Obviously I’m paraphrasing a bit, but I hope the core message remains intact. For me, even though I got picked on at school, got made fun of, got called all sorts of names. At the end of the day I had somewhere I could go back to. I had somewhere that the very makeup of who I was wouldn’t negatively effect my encounters in that area. It made me think about things a little differently. About the whole nature of a safe space vs. an echo chamber and the difference the two can really have. And while my views regarding specific elements of manipulation and poor use of the word (notable examples include reddit’s /r/lgbt and /r/srs) have remained largely unphased, my understanding of the true nature of the word has not.
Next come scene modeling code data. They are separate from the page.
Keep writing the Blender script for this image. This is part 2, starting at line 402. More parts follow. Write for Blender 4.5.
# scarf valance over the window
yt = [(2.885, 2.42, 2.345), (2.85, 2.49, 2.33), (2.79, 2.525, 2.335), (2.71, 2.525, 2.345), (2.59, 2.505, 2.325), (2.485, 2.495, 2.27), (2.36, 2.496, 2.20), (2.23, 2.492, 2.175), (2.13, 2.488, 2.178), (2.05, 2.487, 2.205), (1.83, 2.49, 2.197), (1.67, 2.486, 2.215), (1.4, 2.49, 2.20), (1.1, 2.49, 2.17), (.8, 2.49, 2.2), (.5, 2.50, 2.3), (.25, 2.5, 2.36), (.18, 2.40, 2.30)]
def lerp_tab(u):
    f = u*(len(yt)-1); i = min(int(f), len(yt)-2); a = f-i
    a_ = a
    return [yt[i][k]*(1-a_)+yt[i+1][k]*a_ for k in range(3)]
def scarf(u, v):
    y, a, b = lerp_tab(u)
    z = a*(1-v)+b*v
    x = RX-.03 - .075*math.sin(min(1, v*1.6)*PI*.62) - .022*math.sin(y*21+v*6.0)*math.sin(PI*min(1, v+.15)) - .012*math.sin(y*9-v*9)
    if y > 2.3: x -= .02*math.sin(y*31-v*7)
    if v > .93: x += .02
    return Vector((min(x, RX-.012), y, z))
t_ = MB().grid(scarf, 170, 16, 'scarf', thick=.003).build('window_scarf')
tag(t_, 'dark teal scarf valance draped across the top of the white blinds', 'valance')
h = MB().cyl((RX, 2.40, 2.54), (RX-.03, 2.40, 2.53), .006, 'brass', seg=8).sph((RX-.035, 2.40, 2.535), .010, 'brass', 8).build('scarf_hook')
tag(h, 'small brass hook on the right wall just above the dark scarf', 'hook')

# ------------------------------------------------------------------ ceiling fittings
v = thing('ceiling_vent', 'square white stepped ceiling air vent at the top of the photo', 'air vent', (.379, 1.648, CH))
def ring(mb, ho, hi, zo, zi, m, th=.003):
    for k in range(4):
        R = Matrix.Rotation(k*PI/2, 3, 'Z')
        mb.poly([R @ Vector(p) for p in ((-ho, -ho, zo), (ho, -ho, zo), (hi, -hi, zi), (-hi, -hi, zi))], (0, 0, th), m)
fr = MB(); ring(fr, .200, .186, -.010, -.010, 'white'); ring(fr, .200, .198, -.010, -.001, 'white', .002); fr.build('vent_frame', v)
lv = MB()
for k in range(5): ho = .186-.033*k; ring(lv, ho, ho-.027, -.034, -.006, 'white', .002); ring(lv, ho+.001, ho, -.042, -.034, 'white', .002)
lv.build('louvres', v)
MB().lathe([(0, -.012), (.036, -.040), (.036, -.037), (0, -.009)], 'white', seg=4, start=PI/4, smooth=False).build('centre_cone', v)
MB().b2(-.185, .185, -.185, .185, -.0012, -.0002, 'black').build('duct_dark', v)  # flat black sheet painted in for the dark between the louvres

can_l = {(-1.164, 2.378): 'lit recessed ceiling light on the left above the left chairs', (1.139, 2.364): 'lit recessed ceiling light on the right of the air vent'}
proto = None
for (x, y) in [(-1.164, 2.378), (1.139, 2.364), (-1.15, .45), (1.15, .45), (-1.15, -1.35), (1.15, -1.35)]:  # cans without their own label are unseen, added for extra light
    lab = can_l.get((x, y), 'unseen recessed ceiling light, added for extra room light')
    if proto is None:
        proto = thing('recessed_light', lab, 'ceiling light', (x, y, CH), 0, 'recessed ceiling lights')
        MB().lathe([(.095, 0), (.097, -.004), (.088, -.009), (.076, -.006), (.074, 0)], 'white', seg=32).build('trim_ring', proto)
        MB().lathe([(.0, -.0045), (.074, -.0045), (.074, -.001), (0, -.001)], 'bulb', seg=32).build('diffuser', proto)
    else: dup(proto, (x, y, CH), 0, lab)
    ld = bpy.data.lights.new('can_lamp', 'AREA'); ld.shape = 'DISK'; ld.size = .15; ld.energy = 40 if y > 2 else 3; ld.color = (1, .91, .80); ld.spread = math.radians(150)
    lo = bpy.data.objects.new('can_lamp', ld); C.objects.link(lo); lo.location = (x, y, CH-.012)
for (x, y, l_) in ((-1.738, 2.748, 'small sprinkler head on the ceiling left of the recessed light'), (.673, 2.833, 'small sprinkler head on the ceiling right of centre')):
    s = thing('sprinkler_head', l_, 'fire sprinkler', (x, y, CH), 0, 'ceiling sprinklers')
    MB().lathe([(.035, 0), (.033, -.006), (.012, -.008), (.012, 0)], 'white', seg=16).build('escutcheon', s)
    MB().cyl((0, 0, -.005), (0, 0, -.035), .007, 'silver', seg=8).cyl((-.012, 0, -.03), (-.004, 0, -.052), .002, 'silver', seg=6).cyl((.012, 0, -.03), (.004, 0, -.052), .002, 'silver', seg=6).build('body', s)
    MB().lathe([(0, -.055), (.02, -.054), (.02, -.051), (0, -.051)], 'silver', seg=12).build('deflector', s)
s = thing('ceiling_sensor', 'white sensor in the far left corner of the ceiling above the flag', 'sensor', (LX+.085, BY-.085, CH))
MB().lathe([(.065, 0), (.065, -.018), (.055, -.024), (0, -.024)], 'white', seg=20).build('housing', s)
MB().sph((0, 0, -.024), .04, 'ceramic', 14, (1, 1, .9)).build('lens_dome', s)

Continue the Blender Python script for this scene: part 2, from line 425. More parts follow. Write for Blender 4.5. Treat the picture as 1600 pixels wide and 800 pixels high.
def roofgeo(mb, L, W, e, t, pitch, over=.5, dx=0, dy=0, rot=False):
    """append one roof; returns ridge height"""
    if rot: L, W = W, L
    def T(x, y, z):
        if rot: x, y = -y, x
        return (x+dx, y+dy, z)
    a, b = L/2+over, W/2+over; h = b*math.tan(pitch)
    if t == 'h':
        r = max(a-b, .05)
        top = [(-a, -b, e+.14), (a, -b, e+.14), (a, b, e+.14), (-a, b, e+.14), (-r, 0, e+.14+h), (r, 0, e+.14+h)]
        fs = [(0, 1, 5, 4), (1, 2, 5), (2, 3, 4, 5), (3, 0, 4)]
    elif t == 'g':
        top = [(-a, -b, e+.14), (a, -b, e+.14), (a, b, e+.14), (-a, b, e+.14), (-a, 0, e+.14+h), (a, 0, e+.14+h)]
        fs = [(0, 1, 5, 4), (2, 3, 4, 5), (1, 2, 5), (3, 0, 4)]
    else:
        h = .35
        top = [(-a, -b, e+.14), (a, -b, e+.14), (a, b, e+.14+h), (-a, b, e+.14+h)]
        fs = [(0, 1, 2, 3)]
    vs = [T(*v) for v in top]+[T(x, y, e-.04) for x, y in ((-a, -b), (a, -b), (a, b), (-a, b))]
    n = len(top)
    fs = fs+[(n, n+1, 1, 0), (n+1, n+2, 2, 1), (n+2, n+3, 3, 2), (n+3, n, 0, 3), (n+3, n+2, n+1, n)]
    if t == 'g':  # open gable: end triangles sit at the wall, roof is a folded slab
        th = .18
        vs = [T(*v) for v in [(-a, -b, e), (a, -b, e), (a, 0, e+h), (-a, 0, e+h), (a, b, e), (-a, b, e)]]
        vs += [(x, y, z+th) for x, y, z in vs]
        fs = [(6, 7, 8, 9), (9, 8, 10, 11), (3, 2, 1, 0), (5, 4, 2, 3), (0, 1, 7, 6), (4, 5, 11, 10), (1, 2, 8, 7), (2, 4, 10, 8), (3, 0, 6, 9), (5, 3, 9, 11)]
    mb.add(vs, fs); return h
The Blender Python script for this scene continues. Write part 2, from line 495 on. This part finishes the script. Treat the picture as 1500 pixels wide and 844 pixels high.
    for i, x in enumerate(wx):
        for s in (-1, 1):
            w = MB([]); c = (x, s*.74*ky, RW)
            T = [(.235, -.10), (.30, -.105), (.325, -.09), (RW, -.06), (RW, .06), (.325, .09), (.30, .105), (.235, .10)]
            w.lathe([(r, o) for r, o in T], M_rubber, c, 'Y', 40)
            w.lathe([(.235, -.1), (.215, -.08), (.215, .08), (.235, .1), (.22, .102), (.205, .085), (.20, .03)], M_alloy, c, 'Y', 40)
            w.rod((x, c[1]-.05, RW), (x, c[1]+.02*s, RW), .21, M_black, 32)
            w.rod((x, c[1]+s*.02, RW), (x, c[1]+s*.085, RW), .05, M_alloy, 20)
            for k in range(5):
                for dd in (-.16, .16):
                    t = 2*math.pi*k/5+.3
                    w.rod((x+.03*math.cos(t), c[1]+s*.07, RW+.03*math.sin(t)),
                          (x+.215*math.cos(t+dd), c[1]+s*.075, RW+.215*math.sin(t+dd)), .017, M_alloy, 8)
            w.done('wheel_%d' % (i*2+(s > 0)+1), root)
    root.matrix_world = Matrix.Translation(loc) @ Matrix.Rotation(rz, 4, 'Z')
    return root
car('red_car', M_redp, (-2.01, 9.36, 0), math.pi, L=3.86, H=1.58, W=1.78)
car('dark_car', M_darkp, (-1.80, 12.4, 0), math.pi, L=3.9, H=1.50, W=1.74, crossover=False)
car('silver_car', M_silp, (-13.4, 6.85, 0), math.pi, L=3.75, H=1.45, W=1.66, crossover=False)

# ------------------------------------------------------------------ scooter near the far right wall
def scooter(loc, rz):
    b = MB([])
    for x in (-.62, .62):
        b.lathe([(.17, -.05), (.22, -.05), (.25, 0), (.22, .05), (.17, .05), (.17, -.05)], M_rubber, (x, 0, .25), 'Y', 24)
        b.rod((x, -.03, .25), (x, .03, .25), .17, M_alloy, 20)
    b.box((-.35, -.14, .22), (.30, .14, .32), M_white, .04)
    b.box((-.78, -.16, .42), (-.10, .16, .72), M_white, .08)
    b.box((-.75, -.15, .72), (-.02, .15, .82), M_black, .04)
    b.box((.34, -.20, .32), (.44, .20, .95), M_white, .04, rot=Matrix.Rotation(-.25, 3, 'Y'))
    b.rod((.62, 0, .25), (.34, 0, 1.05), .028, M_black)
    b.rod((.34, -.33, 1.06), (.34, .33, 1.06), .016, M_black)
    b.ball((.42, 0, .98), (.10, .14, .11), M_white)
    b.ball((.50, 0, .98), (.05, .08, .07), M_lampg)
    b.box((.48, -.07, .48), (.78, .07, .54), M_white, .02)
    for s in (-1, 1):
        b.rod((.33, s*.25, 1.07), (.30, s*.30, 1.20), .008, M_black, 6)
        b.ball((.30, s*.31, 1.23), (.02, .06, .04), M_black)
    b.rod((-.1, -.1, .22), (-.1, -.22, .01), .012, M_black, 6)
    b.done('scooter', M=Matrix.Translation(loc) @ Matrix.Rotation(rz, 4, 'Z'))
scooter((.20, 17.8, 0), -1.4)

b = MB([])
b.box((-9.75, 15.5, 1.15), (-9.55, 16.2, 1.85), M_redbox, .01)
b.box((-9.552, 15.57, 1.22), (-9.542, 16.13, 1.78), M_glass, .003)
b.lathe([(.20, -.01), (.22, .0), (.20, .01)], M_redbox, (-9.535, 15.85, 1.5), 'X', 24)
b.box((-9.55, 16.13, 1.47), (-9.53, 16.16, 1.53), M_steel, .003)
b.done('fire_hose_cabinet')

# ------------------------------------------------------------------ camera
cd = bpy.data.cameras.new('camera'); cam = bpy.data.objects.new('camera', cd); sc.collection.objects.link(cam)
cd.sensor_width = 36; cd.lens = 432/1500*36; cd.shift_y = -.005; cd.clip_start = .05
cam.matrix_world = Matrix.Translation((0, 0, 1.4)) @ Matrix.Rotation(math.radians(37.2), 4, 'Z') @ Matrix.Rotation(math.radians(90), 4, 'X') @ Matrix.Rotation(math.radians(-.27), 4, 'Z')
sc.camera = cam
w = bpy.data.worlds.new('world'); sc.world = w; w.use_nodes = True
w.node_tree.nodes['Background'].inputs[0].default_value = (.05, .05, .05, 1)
I’d like to pretend that this isn’t some kind of grandiose apology, but at the end of the day, it is. My hope is that it can be more then that. I hope that beyond an apology it can be a lesson that we must remember that we are all human, and that there are subtle and powerful human emotions at play. Even if I have become apathetic to those things, others have not; that my tolerance and thick skin do not give me an excuse to bring emotional harm to those without. I am being no less a bully then what happened to me and that isn’t right.

I had originally waned on writing this, but a post an old friend reminded me of why I should. I wanted to get roweled up, to disagree, to say something, but the truth? She’s right. If the atheist movement wants to truly pride itself on morality and ethics then we have to be willing to fight back the casual misogyny and racism. Social Justice beyond the scope of religion, race, creed, sex, gender, all of it has to be taken with the same skeptical and rational approach. We have to fight for humanity, not just for those causes which affect us.

The endless circle jerks have to stop if we want to move forward. I realize that we aren’t going to change the whole of human society in a matter of years, but you have to start somewhere and turning Social Injustices into nothing more then jokes is not the way to go about doing so.

I will probably slip up again, say something terribly racist, casually homophobic, or terribly sexist in the future, and it is at those times that I hope one of my friends slaps me again. I and those like me have to grow up and evolve even if change is something we’re afraid of. We’ve got to be willing to get out there and mingle with the different opinions; because, without them we are no less shallow then those we belittle.